Answer to original question:

If you're talking about using the increment operators in a statement by themselves, like in a for loop, it really makes no difference. Preincrement appears to be more efficient, because postincrement has to increment itself and return a temporary value, but a compiler will optimize this difference away.

for(int i=0; i<limit; i++)
...

is the same as

for(int i=0; i<limit; ++i)
...

Things get a little more complicated when you're using the return value of the operation as part of a larger statement.

Even the two simple statements

int i = 0;
int a = i++;

and

int i = 0;
int a = ++i;

are different. Which increment operator you choose to use as a part of multi-operator statements depends on what the intended behavior is. In short, no you can't just choose one. You have to understand both.


POD Pre increment:

The pre-increment should act as if the object was incremented before the expression and be usable in this expression as if that happened. Thus the C++ standards comitee decided it can also be used as an l-value.

POD Post increment:

The post-increment should increment the POD object and return a copy for use in the expression (See n2521 Section 5.2.6). As a copy is not actually a variable making it an l-value does not make any sense.

Objects:

Pre and Post increment on objects is just syntactic sugar of the language provides a means to call methods on the object. Thus technically Objects are not restricted by the standard behavior of the language but only by the restrictions imposed by method calls.

It is up to the implementor of these methods to make the behavior of these objects mirror the behavior of the POD objects (It is not required but expected).

Objects Pre-increment:

The requirement (expected behavior) here is that the objects is incremented (meaning dependant on object) and the method return a value that is modifiable and looks like the original object after the increment happened (as if the increment had happened before this statement).

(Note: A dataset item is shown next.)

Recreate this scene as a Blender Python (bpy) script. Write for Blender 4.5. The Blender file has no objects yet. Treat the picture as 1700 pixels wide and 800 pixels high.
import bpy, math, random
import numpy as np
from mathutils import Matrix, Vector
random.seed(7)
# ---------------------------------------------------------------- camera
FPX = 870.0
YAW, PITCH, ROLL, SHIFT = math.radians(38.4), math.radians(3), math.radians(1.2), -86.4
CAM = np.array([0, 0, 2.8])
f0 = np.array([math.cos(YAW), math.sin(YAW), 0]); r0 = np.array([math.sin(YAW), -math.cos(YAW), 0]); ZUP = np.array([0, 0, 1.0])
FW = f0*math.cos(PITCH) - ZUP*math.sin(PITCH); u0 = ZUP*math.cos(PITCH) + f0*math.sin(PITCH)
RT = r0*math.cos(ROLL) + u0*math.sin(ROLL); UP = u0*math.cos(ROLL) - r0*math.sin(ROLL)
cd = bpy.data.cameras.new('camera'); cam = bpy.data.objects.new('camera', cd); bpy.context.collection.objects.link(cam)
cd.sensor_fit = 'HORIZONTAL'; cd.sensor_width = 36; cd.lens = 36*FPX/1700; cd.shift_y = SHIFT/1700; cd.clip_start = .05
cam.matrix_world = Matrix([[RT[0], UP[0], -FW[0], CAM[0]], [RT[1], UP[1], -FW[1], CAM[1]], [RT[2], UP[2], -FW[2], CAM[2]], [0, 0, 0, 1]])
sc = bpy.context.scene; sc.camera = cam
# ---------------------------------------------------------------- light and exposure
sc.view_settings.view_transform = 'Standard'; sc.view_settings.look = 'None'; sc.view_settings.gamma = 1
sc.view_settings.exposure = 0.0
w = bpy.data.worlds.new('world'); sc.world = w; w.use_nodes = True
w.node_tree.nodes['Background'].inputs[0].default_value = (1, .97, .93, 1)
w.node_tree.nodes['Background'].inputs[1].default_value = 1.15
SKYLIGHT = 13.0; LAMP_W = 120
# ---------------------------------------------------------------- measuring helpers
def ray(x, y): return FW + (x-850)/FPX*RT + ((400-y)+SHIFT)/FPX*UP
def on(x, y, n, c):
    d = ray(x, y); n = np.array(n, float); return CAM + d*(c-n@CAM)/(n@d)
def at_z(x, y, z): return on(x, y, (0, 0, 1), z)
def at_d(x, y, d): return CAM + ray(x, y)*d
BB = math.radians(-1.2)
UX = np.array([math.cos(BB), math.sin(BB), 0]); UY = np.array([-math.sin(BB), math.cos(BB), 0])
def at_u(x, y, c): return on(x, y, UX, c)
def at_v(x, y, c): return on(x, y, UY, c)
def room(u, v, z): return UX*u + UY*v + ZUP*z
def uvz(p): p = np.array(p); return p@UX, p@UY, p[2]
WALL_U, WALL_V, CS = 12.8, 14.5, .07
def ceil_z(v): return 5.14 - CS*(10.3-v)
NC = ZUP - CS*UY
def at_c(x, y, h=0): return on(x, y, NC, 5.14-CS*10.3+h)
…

To do this is siple and only require that the method return a reference to it-self. A reference is an l-value and thus will behave as expected.

Objects Post-increment:

The requirement (expected behavior) here is that the object is incremented (in the same way as pre-increment) and the value returned looks like the old value and is non-mutable (so that it does not behave like an l-value).

Non-Mutable:
To do this you should return an object. If the object is being used within an expression it will be copy constructed into a temporary variable. Temporary variables are const and thus it will non-mutable and behave as expected.

Looks like the old value:
This is simply achieved by creating a copy of the original (probably using the copy constructor) before makeing any modifications. The copy should be a deep copy otherwise any changes to the original will affect the copy and thus the state will change in relationship to the expression using the object.

In the same way as pre-increment:
It is probably best to implement post increment in terms of pre-increment so that you get the same behavior.

class Node // Simple Example
{
     /*
      * Pre-Increment:
      * To make the result non-mutable return an object
      */
     Node operator++(int)
     {
         Node result(*this);   // Make a copy
         operator++();         // Define Post increment in terms of Pre-Increment

         return result;        // return the copy (which looks like the original)
     }

     /*
      * Post-Increment:
      * To make the result an l-value return a reference to this object
      */
     Node& operator++()
     {
         /*
          * Update the state appropriatetly */
         return *this;
     }
};

Regarding LValue

  • In C (and Perl for instance), neither ++i nor i++ are LValues.

  • In C++, i++ is not and LValue but ++i is.

    ++i is equivalent to i += 1, which is equivalent to i = i + 1.
    The result is that we're still dealing with the same object i.
    It can be viewed as:

    int i = 0;
    ++i = 3;  
    // is understood as
    i = i + 1;  // i now equals 1
    i = 3;
    

    i++ on the other hand could be viewed as:
    First we use the value of i, then increment the object i.

    int i = 0;
    i++ = 3;  
    // would be understood as 
    0 = 3  // Wrong!
    i = i + 1;
    

(edit: updated after a blotched first-attempt).